The Senate votes 58-40 to strip funding on the nation's leading fighter jet program, following the wishes of President Barack Obama and top military advisers that the F-22 is a "costly drag on the Pentagon's budget in an era of small wars." This clears a major hurdle toward passage of the hate crimes act, attached as an amendment to the defense authorization bill.
Although lawmakers debated over several days, as they have for many decades, whether the fighters are needed to counter a military threat from Russia or China, the nation's current economic travails might have played a larger role than military strategy in the vote. Although the plane's supporters worried that its cancellation would eliminate thousands of jobs at a time of economic hardship, its critics argued just as passionately that the plane deserved no additional funds at a time of pressing social needs.
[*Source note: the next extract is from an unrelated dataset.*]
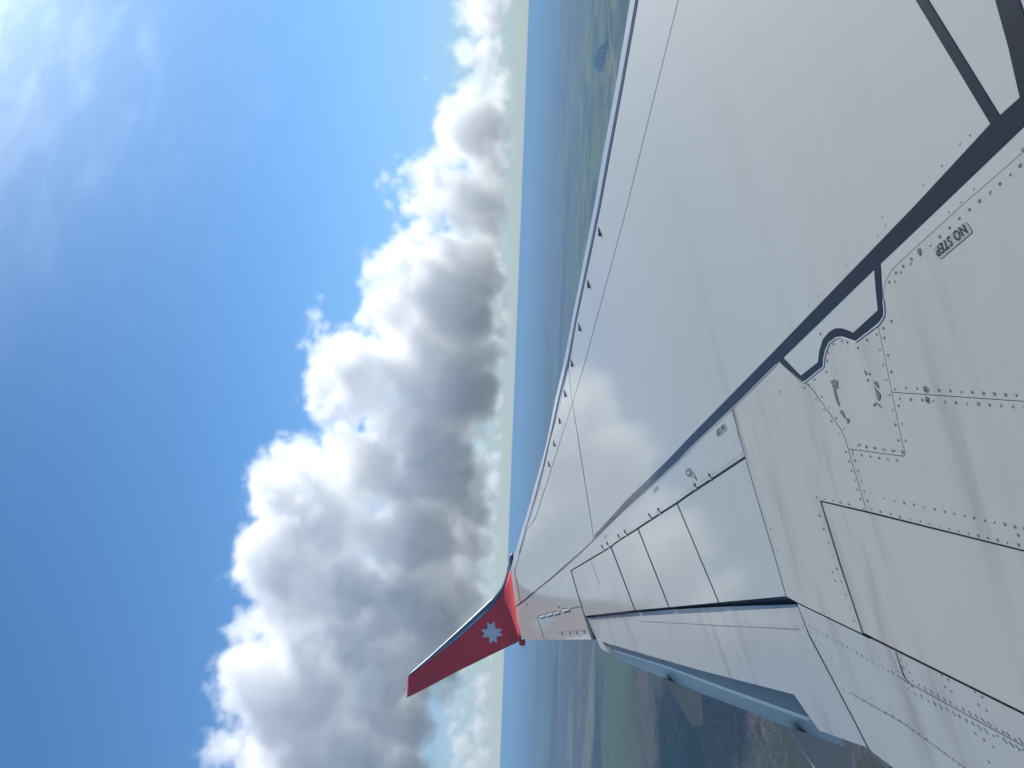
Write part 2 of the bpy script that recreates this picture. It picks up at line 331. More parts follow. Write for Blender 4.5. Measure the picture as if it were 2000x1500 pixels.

Last Thursday, the Matthew Shepard Act was added to the defense bill by a 63-28 voice vote. The President vowed to veto the DoD re-authorization if it included funding for more than four F-22s. Oh and yesterday, anti-gay and proto-racist Alabama Republican Sen. Jefferson Beauregard Sessions III adds additional and "unwelcome" amendments to the hate crimes portion of the DoD re-authorization. All four amendments were approved Monday.
Joe Sudbay at AMERICAblog Gay with the take-away: "So, the Senate defense bill has language we'd want on Hate Crimes (and some we don't), but the bill no longer has language the President didn't want on the F-22. The legislation still has a ways to go before it passes in the Senate, probably by the end of the week. Then, it will go to conference where hopefully the hate crimes language will be included in the final package."








Hopefully everything continues to move in the right direction. Thanks for sharing this update.
Posted by: John | 21 July 2009 at 14:10
This is a step in the right direction. A great win against the military-industrial complex.